Yes, it’s a disgrace. Particularly the difference in resources in many places between upscale and downscale precincts (others might say white and black). In a way, the 30% early voting speaks volumes about what people think. But this is one of the big things about US politics generally – it’s freaking unresponsive to popular opinion. That’s one of the reasons why the Obama change message has been so powerful, because a lot of people really are fed up.
Update: Nate Silver on ten reasons why you should ignore exit polls.
I suppose we could add Ford and Rouge river, the “Dust Bowl”, the “Strange Fruit” dangling enmasse of trees and lamposts in the Deep South and remark that today’s “reaction”

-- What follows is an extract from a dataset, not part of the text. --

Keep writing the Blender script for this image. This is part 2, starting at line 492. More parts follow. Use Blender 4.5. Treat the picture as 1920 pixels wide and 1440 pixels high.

is but a pale imitation of a horribly violent and subsequently botoxed historical period.
America learned to offshore its poverty to the third world, so in the significant sense nothing has changed, of course, except that America ( Australia included )has become a giant middle class suburb ( compared to the Third World ) and the violence happens elsewhere.
Bin watching so much USA TV lately that I probably have. I’ts all bit of a blur round about now though.
NYT has a go at a solution above. Not one that might come to mind in this country however.
Still, it’s the thought that counts.